Five men involved in the €18 million Hatton Garden jewellery raid in London have been jailed for up to seven years.
The seven-man gang, with a combined age of 448, carried out the "sophisticated" and meticulously planned break-in over the Easter weekend last year.
Less than a year after the raid, six of the seven men convicted in connection with the burglary were sentenced at Woolwich Crown Court.
Ringleaders John 'Kenny' Collins, 75; Daniel Jones, 61; Terry Perkins, 67; and the group's oldest member, Brian Reader, 77; pleaded guilty to conspiracy to commit burglary last September.
Collins, Jones and Perkins were each given a seven-year prison term.
Carl Wood, 59, and William Lincoln, 60, were found guilty of the same offence and one count of and conspiracy to conceal, convert or transfer criminal property, after trial.
Lincoln was also given a seven-year sentence, and Wood was jailed for six years.
Plumber Hugh Doyle was found guilty of concealing, converting or transferring criminal property between 1 January and 19 May last year.

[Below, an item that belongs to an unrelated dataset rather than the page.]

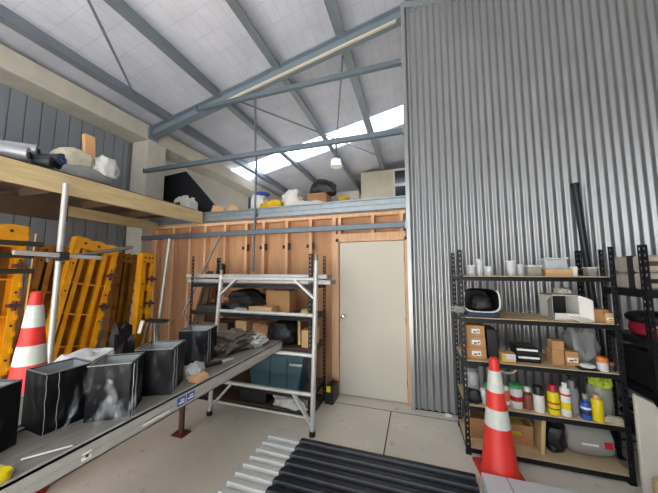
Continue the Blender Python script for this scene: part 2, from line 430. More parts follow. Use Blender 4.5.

He was sentenced to 21 months, suspended for two years.
Top Row L-R: John Collins, Daniel Jones, Terry Perkins. Bottom Row L-R Carl Wood, William Lincoln, Hugh Doyle
Sentencing them, Judge Christopher Kinch said: "The burglary of the Hatton Garden safe deposit vault in April 2015 has been labelled by many - including some defendants and advocates in this case - as the biggest burglary in English legal history.
"Whether that assertion is capable of proof, I do not know. However, it is clear that the burglary at the heart of this case stands in a class of its own in the scale of the ambition, the detail of the planning, the level of preparation and the organisation of the team carrying it out, and in terms of the value of the property stolen."
Reader was also due to be sentenced. However, after falling ill in Belmarsh prison and suffering a second stroke, he was not well enough to attend court and will instead be sentenced later.